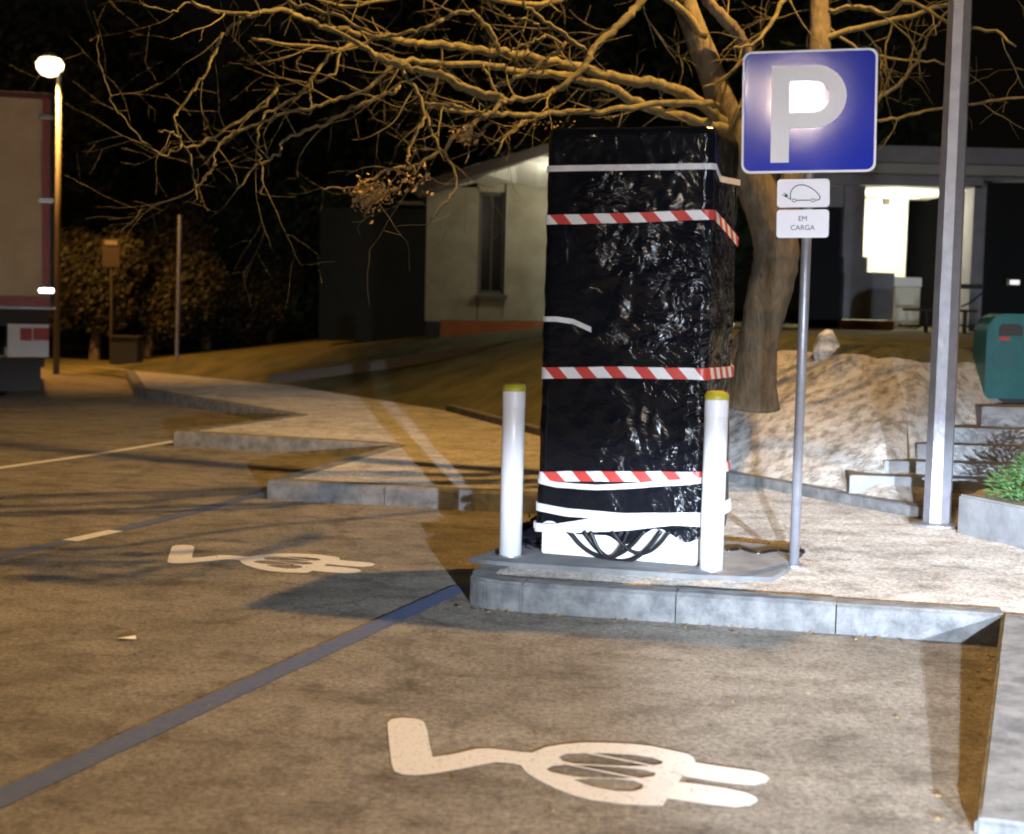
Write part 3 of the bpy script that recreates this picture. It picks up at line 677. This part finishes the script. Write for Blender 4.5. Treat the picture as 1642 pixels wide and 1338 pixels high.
LB_ = [
 ([(1160, 200), (1139, 179), (1094, 150), (1049, 135), (990, 126), (942, 111), (900, 102), (840, 90), (807, 85), (746, 76), (685, 71), (649, 66), (605, 58), (565, 52), (519, 43), (480, 28), (452, 16), (417, 21), (350, 21), (309, 3)], 10.9, 8.9, 11, 3),
 ([(1165, 212), (1154, 206), (1094, 188), (1034, 170), (975, 140), (921, 125), (905, 122), (843, 119), (795, 107), (717, 102), (649, 97), (600, 85), (573, 70), (543, 78), (480, 72), (403, 62)], 10.9, 9.2, 10, 3),
 ([(1150, 170), (1124, 164), (1034, 170), (975, 176), (900, 182), (840, 185), (795, 183), (746, 180), (688, 170), (678, 168)], 10.7, 8.8, 6, 4),
 ([(800, 184), (770, 190), (746, 207), (710, 239), (666, 265), (624, 275), (592, 290), (560, 300), (515, 302)], 8.95, 8.4, 5, 1.5),
 ([(1105, -110), (1060, -40), (1031, 0), (1007, 27), (975, 57), (951, 78), (939, 105), (900, 138), (864, 156), (826, 160), (807, 163), (795, 175), (770, 190)], 9.6, 8.6, 8, 4),
 ([(800, 160), (758, 146), (722, 129), (693, 117), (661, 110), (636, 102), (600, 90), (573, 70), (519, 43)], 8.9, 8.8, 9, 4),
 ([(800, 84), (790, 56), (771, 32), (746, 19), (717, 27), (693, 41), (668, 51), (624, 58), (600, 61), (573, 75), (535, 83)], 9.2, 8.9, 4.5, 3),
 ([(795, 156), (786, 130), (780, 117), (773, 107)], 8.9, 9, 3, 2),
 ([(790, 142), (802, 136), (831, 122), (863, 105), (892, 83), (907, 70)], 9, 9.2, 4.5, 3),
 ([(938, 82), (904, 54), (868, 29), (844, 10), (820, -20)], 9.2, 9, 4, 2.5),
 ([(907, 71), (875, 58), (853, 34), (826, 30), (814, 24)], 9.2, 9, 3, 1.5),
 ([(873, 60), (860, 64), (838, 72), (820, 82)], 9.1, 9, 2.5, 1.5),
 ([(646, 97), (612, 122), (586, 143), (546, 159), (505, 172), (465, 180), (411, 199), (376, 213), (347, 237), (344, 264), (315, 299)], 9, 8.5, 4, 2),
 ([(640, 140), (620, 151), (573, 170), (532, 194), (492, 210), (454, 226), (449, 245), (422, 261), (406, 272), (379, 304)], 9, 8.6, 3.8, 2),
 ([(543, 78), (538, 108), (519, 129), (500, 129), (497, 161), (497, 188)], 9, 8.8, 3.2, 1.8),
 ([(535, 83), (508, 113), (487, 145), (454, 169), (422, 188), (414, 210), (414, 242), (419, 269), (419, 312)], 9, 8.6, 3.5, 1.6),
 ([(446, 134), (425, 167), (384, 194), (344, 218), (317, 234), (293, 234), (280, 215), (255, 210)], 8.9, 8.4, 3.5, 1.8),
 ([(384, 30), (355, 59), (341, 91), (328, 118), (309, 148), (285, 175), (280, 202), (293, 234), (304, 250), (312, 290), (315, 323)], 9, 8.5, 3.2, 1.5),
 ([(418, 22), (400, 26), (384, 30)], 8.95, 9, 3, 3.),
 ([(460, 3), (519, 19), (586, 48), (620, 56)], 9.1, 9.1, 3, 3),
 ([(641, 107), (661, 136), (678, 170), (675, 200), (658, 234), (653, 256), (666, 273), (661, 292)], 8.9, 8.4, 4, 2),
 ([(678, 170), (692, 209), (702, 236), (722, 256), (731, 290), (717, 320), (690, 350)], 8.8, 8.3, 3.2, 1.6),
 ([(848, 190), (830, 204), (814, 219), (795, 251)], 8.9, 8.6, 3.2, 2),
 ([(790, 192), (770, 214), (753, 226), (736, 214), (742, 205)], 8.8, 8.6, 3, 2),
 ([(741, 172), (712, 170), (685, 170)], 8.8, 8.8, 4, 3.5),
 ([(293, 234), (262, 250), (235, 230), (205, 200), (180, 160), (163, 112), (155, 60)], 8.5, 8.2, 2.2, .9),
 ([(344, 264), (330, 290), (311, 300)], 8.5, 8.4, 2, 1.2),
 ([(1330, 20), (1380, 10), (1420, 22), (1455, 3), (1495, 22), (1527, 38), (1596, 52), (1627, 75)], 11, 9.5, 5, 2),
 ([(1312, -60), (1275, -30), (1257, 0), (1232, 41), (1210, 69), (1172, 77)], 11, 10.2, 6, 2),
 ([(1380, 185), (1407, 160), (1442, 135), (1464, 107), (1483, 69), (1495, 47), (1540, 0)], 11.2, 10.8, 3.5, 2),
 ([(1330, 212), (1401, 195), (1448, 188), (1511, 173), (1574, 166), (1642, 154), (1700, 140)], 11.5, 11.5, 3, 2),
 ([(1215, 100), (1193, 96), (1157, 129), (1127, 138)], 10.6, 10.5, 4, 2),
 ([(1200, 150), (1187, 168), (1175, 198), (1157, 221)], 10.6, 10.6, 4, 2.5),
 ([(1316, 60), (1400, 40), (1480, 20), (1580, -10), (1650, -30)], 11.4, 11, 6, 2),
 ([(1312, 30), (1380, 80), (1440, 95), (1500, 100), (1560, 110)], 11.5, 11.5, 3, 1.5),
 ([(1096, 0), (1000, -60), (880, -90), (760, -80), (620, -60), (500, -50), (400, -60)], 10.7, 9.2, 9, 3),
 ([(1130, 60), (1060, -10), (960, -30), (880, 5), (800, 0), (720, -20), (620, 0), (540, 10), (480, -20)], 10.7, 9.4, 7, 2.5),
 ([(350, 21), (300, 5), (280, 18), (250, 14), (225, 5)], 9, 8.7, 2, 1),
]
for l, a, b, r0, r1 in LB_: limb(l, a, b, r0*.92, r1*.92)
tw = MB()
def twig(p, d, L, r, lvl):
    n = max(3, int(L/.055)); pts = [p]; rs = [r]; d = d.normalized(); bend = Vector((random.gauss(0, .10), random.gauss(0, .08), random.gauss(0, .10)))
    for i in range(n):
        d = (d+bend*.6+Vector((random.gauss(0, .13), random.gauss(0, .1), random.gauss(0, .13)))).normalized()
        p = p+d*(L/n); pts.append(p); rs.append(max(.0011, r*(1-.75*(i+1)/n)))
        if lvl > 0 and i > 0 and random.random() < .40:
            sdv = Vector((random.gauss(0, 1), random.gauss(0, .6), random.gauss(0, 1))); twig(p, d*1.0+sdv.normalized()*.95, L*random.uniform(.35, .65), rs[-1]*.75, lvl-1)
    tw.tube(pts, rs, 4, cap=False)
for idx, (P, rr) in enumerate(ALL):
    L = 0; nxt = random.uniform(.1, .25)
    for i in range(1, len(P)):
        L += (P[i]-P[i-1]).length
        if L > nxt and i > 3:
            nxt = L+random.uniform(.14, .36)
            t = (P[i]-P[i-1]).normalized(); up = Vector((random.gauss(-.15, .7), random.gauss(0, .5), random.gauss(-.1, .75)))
            twig(P[i], t*.8+up, random.uniform(.18, .62), min(rr[i]*.5, .0075), 2)
tag(tw.build('twigs', M_twig, tree), kind='stuff')
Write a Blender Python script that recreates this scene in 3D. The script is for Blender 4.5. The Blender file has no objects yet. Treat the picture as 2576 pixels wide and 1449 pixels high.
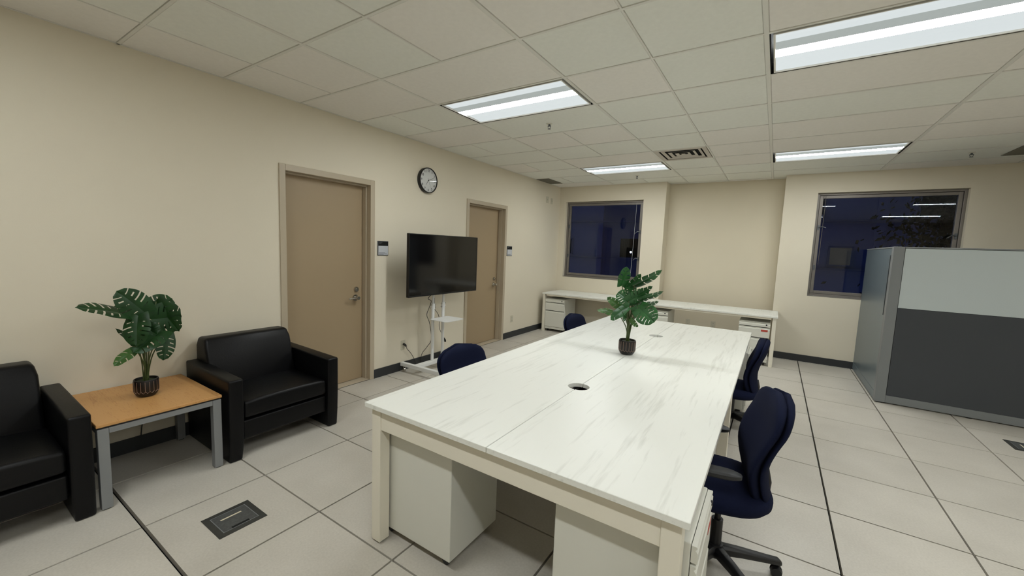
import bpy, bmesh, math, random
from mathutils import Vector, Matrix, noise

random.seed(7)
C = bpy.context.scene.collection
R = math.radians
H = 2.7475                                    # ceiling height
T = 0.6096                                    # floor and ceiling module

# ------------------------------------------------------------------ camera
cam_d = bpy.data.cameras.new('camera')
cam = bpy.data.objects.new('camera', cam_d); C.objects.link(cam)
rt = Vector((0.83242866, 0.55287576, 0.0372951)); upv = Vector((-0.08630107, 0.0628669, 0.9942836)); fw = Vector((-0.54737067, 0.83088877, -0.10004598))
m = Matrix((( rt.x, upv.x, -fw.x, 3.6724), (rt.y, upv.y, -fw.y, -0.90696), (rt.z, upv.z, -fw.z, 1.5345), (0, 0, 0, 1)))
cam.matrix_world = m
cam_d.sensor_width = 36.0; cam_d.sensor_fit = 'HORIZONTAL'
cam_d.lens = 1020.09461 * 36.0 / 2576.0
cam_d.shift_x = 14.63 / 2576.0; cam_d.shift_y = -0.0002
cam_d.clip_start = 0.05; cam_d.clip_end = 200
bpy.context.scene.camera = cam

# ------------------------------------------------------------------ world (blue dusk) and exposure
w = bpy.data.worlds.new('dusk'); bpy.context.scene.world = w; w.use_nodes = True
bg = w.node_tree.nodes['Background']
bg.inputs[0].default_value = (0.10, 0.16, 0.52, 1); bg.inputs[1].default_value = 0.17
vs = bpy.context.scene.view_settings
vs.view_transform = 'Standard'; vs.look = 'None'; vs.gamma = 1.0; vs.use_curve_mapping = False
vs.exposure = 0.0
LAMP = 61.0                                   # radiance of the fluorescent lenses
PANEL = 0.70                                  # radiance of the glowing reflector panels

# ------------------------------------------------------------------ materials
def lin(c):
    return tuple(((v / 255.0) / 12.92 if v / 255.0 <= 0.04045 else ((v / 255.0 + 0.055) / 1.055) ** 2.4) for v in c)
def mat(name, rgb, rough=0.5, metal=0.0, var=0.0, vscale=4.0, bump=0.0, bscale=200.0, spec=0.5, stretch=None, coat=0.0):
    M = bpy.data.materials.new(name); M.use_nodes = True
    nt = M.node_tree; N = nt.nodes; L = nt.links; b = N['Principled BSDF']
    col = lin(rgb)
    b.inputs['Base Color'].default_value = (*col, 1); b.inputs['Roughness'].default_value = rough
    b.inputs['Metallic'].default_value = metal; b.inputs['Specular IOR Level'].default_value = spec
    b.inputs['Coat Weight'].default_value = coat
    tc = N.new('ShaderNodeTexCoord'); mp = N.new('ShaderNodeMapping'); L.new(tc.outputs['Object'], mp.inputs[0])
    if stretch: mp.inputs['Scale'].default_value = stretch
    if var > 0:
        n = N.new('ShaderNodeTexNoise'); n.inputs['Scale'].default_value = vscale; n.inputs['Detail'].default_value = 5
        L.new(mp.outputs[0], n.inputs['Vector'])
        r = N.new('ShaderNodeValToRGB'); r.color_ramp.elements[0].position = 0.3; r.color_ramp.elements[1].position = 0.7
        r.color_ramp.elements[0].color = (*[c * (1 - var) for c in col], 1); r.color_ramp.elements[1].color = (*[min(1, c * (1 + var)) for c in col], 1)
        L.new(n.outputs['Fac'], r.inputs[0]); L.new(r.outputs[0], b.inputs['Base Color'])
    if bump > 0:
        n2 = N.new('ShaderNodeTexNoise'); n2.inputs['Scale'].default_value = bscale; n2.inputs['Detail'].default_value = 3
        L.new(tc.outputs['Object'], n2.inputs['Vector'])
        bp = N.new('ShaderNodeBump'); bp.inputs['Strength'].default_value = bump; bp.inputs['Distance'].default_value = 0.002
        L.new(n2.outputs['Fac'], bp.inputs['Height']); L.new(bp.outputs[0], b.inputs['Normal'])
    return M
def emit(name, rgb, s, base=.8):
    M = bpy.data.materials.new(name); M.use_nodes = True; nt = M.node_tree
    b = nt.nodes['Principled BSDF']; b.inputs['Base Color'].default_value = (base, base, base, 1)
    b.inputs['Emission Color'].default_value = (*rgb, 1); b.inputs['Emission Strength'].default_value = s
    return M

M = {}
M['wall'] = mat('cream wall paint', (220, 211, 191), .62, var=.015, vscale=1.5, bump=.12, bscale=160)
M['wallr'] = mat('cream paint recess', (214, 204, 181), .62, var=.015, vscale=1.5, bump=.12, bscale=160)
M['ceil'] = mat('acoustic ceiling tile', (234, 234, 226), .9, var=.02, vscale=30, bump=.25, bscale=350, spec=.2)
M['ceil2'] = mat('older ceiling tile', (236, 232, 225), .9, var=.02, vscale=30, bump=.25, bscale=350, spec=.2)
M['tee'] = mat('ceiling grid paint', (224, 222, 214), .5)
M['black'] = mat('black void', (10, 10, 9), .9)
M['base'] = mat('charcoal rubber base', (44, 46, 48), .5)
M['frame'] = mat('taupe door frame paint', (182, 169, 147), .4)
M['door'] = mat('tan door paint', (161, 141, 112), .5, bump=.08, bscale=250)
M['chrome'] = mat('satin chrome', (190, 186, 178), .25, 1.0)
M['alu'] = mat('grey window aluminium', (128, 122, 116), .42, .35)
M['white'] = mat('white painted steel', (218, 215, 202), .38, spec=.5)
M['whiteleg'] = mat('cream painted frame', (228, 222, 206), .45)
M['ped'] = mat('white pedestal steel', (214, 213, 203), .42)
M['stand'] = mat('gloss white stand paint', (222, 222, 220), .3)
M['plate'] = mat('ivory wall plate', (196, 190, 170), .45)
M['leather'] = mat('black leather', (9, 9, 11), .40, bump=.35, bscale=140, spec=.22)
M['navy'] = mat('navy fabric', (19, 24, 47), .95, var=.1, vscale=300, bump=.5, bscale=700, spec=.12)
M['plastic'] = mat('black plastic', (20, 20, 22), .42, bump=.1, bscale=500)
M['armpad'] = mat('dark grey arm pad', (34, 35, 38), .55)
M['silver'] = mat('silver table frame', (136, 138, 140), .45, .3)
M['screen'] = mat('tv screen', (14, 13, 14), .09, spec=.5)
M['tvback'] = mat('tv shell', (16, 16, 18), .35)
M['leaf'] = mat('monstera leaf', (22, 56, 20), .45, var=.3, vscale=14, spec=.32)
M['leafm'] = mat('mid green monstera leaf', (34, 82, 36), .42, var=.3, vscale=14, spec=.4)
M['leafy'] = mat('young monstera leaf', (52, 92, 30), .42, var=.3, vscale=14, spec=.45)
M['stem'] = mat('green stem', (70, 84, 42), .5)
M['pot'] = mat('black ceramic pot', (20, 16, 16), .35)
M['potline'] = mat('rose metal line', (150, 125, 112), .4, .3)
M['soil'] = mat('green moss', (40, 48, 26), .9)
M['pgrey'] = mat('grey panel trim', (124, 127, 129), .45, .1)
M['pwhite'] = mat('pale grey panel', (188, 197, 198), .6, bump=.1, bscale=400)
M['pdark'] = mat('charcoal panel fabric', (66, 69, 73), .85, var=.06, vscale=500, bump=.4, bscale=900)
M['pside'] = mat('blue grey panel laminate', (104, 116, 122), .34, .15)
M['red'] = mat('red sticker', (176, 62, 46), .5)
M['cord'] = mat('black cord', (16, 16, 16), .5)
M['fbox'] = mat('dark floor box', (52, 52, 48), .6, var=.12, vscale=40)
M['fboxlid'] = mat('scuffed floor box lid', (74, 75, 74), .55, var=.25, vscale=60, bump=.4, bscale=300)
M['strip'] = mat('pale strip', (214, 204, 180), .5)
M['clockface'] = mat('clock face', (226, 226, 222), .3)
M['signw'] = mat('white sign insert', (196, 198, 202), .4)
M['signf'] = mat('grey sign frame', (92, 96, 100), .4, .4)
M['vent'] = mat('vent paint', (196, 188, 178), .5)
M['grille'] = mat('grey return grille', (112, 108, 96), .6, var=.15, vscale=400)
M['ink'] = mat('dark ink', (30, 30, 32), .5)
M['facade'] = mat('facade render', (150, 150, 170), .8, var=.05, vscale=.6)
M['facadedark'] = mat('dark facade', (112, 112, 132), .7)
M['bark'] = mat('bark', (50, 42, 36), .9)
M['night'] = mat('night leaf', (12, 14, 12), 1.0, var=.3, vscale=2, spec=0.0)
M['lamp'] = emit('fluorescent lens', (.96, 1.0, .995), LAMP)
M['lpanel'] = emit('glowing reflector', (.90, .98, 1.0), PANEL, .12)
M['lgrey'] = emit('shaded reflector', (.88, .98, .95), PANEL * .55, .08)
M['outlamp'] = emit('outdoor lamp', (1, .95, .9), 6.0)
M['litwin'] = emit('dim lit blind', (1, .85, .55), .022, .1)

def tabletop_mat(name, base, streak, sc=(8, 0.55, 8)):
    Mx = bpy.data.materials.new(name); Mx.use_nodes = True; nt = Mx.node_tree; N = nt.nodes; L = nt.links; b = N['Principled BSDF']
    b.inputs['Roughness'].default_value = .34; b.inputs['Specular IOR Level'].default_value = .42
    tc = N.new('ShaderNodeTexCoord'); mp = N.new('ShaderNodeMapping'); mp.inputs['Scale'].default_value = sc
    mp.inputs['Rotation'].default_value = (0, 0, R(4))
    L.new(tc.outputs['Object'], mp.inputs[0])
    n1 = N.new('ShaderNodeTexNoise'); n1.inputs['Scale'].default_value = 1.0; n1.inputs['Detail'].default_value = 8; n1.inputs['Roughness'].default_value = .62; n1.inputs['Distortion'].default_value = .5
    n2 = N.new('ShaderNodeTexNoise'); n2.inputs['Scale'].default_value = 7; n2.inputs['Detail'].default_value = 6
    L.new(mp.outputs[0], n1.inputs['Vector']); L.new(mp.outputs[0], n2.inputs['Vector'])
    mu = N.new('ShaderNodeMath'); mu.operation = 'MULTIPLY'; L.new(n1.outputs['Fac'], mu.inputs[0]); L.new(n2.outputs['Fac'], mu.inputs[1])
    r = N.new('ShaderNodeValToRGB'); e = r.color_ramp.elements
    e[0].position = .12; e[0].color = (*lin(streak), 1); e[1].position = .225; e[1].color = (*lin(base), 1)
    L.new(mu.outputs[0], r.inputs[0]); L.new(r.outputs[0], b.inputs['Base Color'])
    return Mx
M['top'] = tabletop_mat('whitewashed wood laminate', (229, 229, 222), (212, 212, 204))
M['wood'] = tabletop_mat('honey maple laminate', (196, 148, 92), (176, 124, 70), (3, 26, 26))
M['wood'].node_tree.nodes['Principled BSDF'].inputs['Roughness'].default_value = .42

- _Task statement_
Exactly as they stand, quote the lines beginning with the one that contains "Write a Blender" and ending with the one that contains "and ceiling module", with no pictures.

- _Solution_
Write a Blender Python script that recreates this scene in 3D. The script is for Blender 4.5. The Blender file has no objects yet. Treat the picture as 2576 pixels wide and 1449 pixels high.
import bpy, bmesh, math, random
from mathutils import Vector, Matrix, noise

random.seed(7)
C = bpy.context.scene.collection
R = math.radians
H = 2.7475                                    # ceiling height
T = 0.6096                                    # floor and ceiling module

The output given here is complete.